Safety Dance was a standout, as well.
I could have done with less of Rachel's Yentl - by that I mean a shorter version - and a longer closing song, I thought it got it short shrift.
Totes second the Chris Colfer love. I adored his "A House is not a Home", as well.
I think it's time they stop giving solos to Finn -- maybe a verse here and there, but the guy just doesn't have the chops to carry an entire song and there are so many other people in that cast who deserve the opportunity to shine.
Like Mercedes. I love her voice. Although I am ambivalent about this week's "Bridge" cover, because I don't care for gospel as a genre.
I did find it interesting that the religion/spirituality episode immediately followed the Britney Spears episode.
I wish they would do a
High Society
episode. I have this vision of Kurt and Mercedes singing "Well Did You Evah?"

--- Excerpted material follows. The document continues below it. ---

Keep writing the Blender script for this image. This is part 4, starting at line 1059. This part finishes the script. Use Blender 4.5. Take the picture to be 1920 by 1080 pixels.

I've only seen this week's Glee to the first commercial break, so I can only say that Puck did a brilliant job on "Only the Good Die Young." But Puck has that Tin Pan Alley showmanship thing going for him, and Billy Joel is possibly the most Tin Pan Alley rocker ever (with Elton John being his only real competition, and possibly Stevie Wonder if you count Motown artists as "rockers").
While I like the idea of a High Society episode, and Kurt in particular would nail "Well Did You Evah?," I'm not sure who you build the plot around. There aren't any potential triangles at the moment. (Artie vs. Mike isn't strong enough, I don't think.)
I think it's time they stop giving solos to Finn
So much this. I actually enjoyed Corey Monteith this episode more than I have in a good long while, but his rendition of Losing My Religion was beyond bad.
I love Amber Riley's voice, but I didn't care for either of her songs this week. The Whitney song came off like an AI audition and I've heard better gospel covers of Bridge Over Troubled Waters. (Bebe and Cece Winans, for example). I felt like this version was a little shrill and sort of what people imagine church music at a a black church is like without it actually being like that.
Loved, loved Papa Can You Hear Me as a stand alone performance. I thought Lea Michele knocked it out of the park. However, I'm not sure it really worked in the story. It was kind of weird to see Rachel crooning this song to Burt and caressing his face tenderly when we've never seen them in a scene together before.
Overall, I liked the episode. There were some lovely parts(Chris Colfer singing I Wanna Hold Your Hand!) but I didn't love it.
It was kind of weird to see Rachel crooning this song to Burt and caressing his face tenderly when we've never seen them in a scene together before.
That didn't bother me. It struck me as Rachel enjoying being all caught up in the drama, but not really feeling anything for anyone else.
(Insert my standard pedantic rant about how "losing my religion" is not about losing one's religion.)
Lost love or unreturned or something.
losing one's religion
I vaguely remember hearing that it's an expression that means losing your sh*t, going crazy.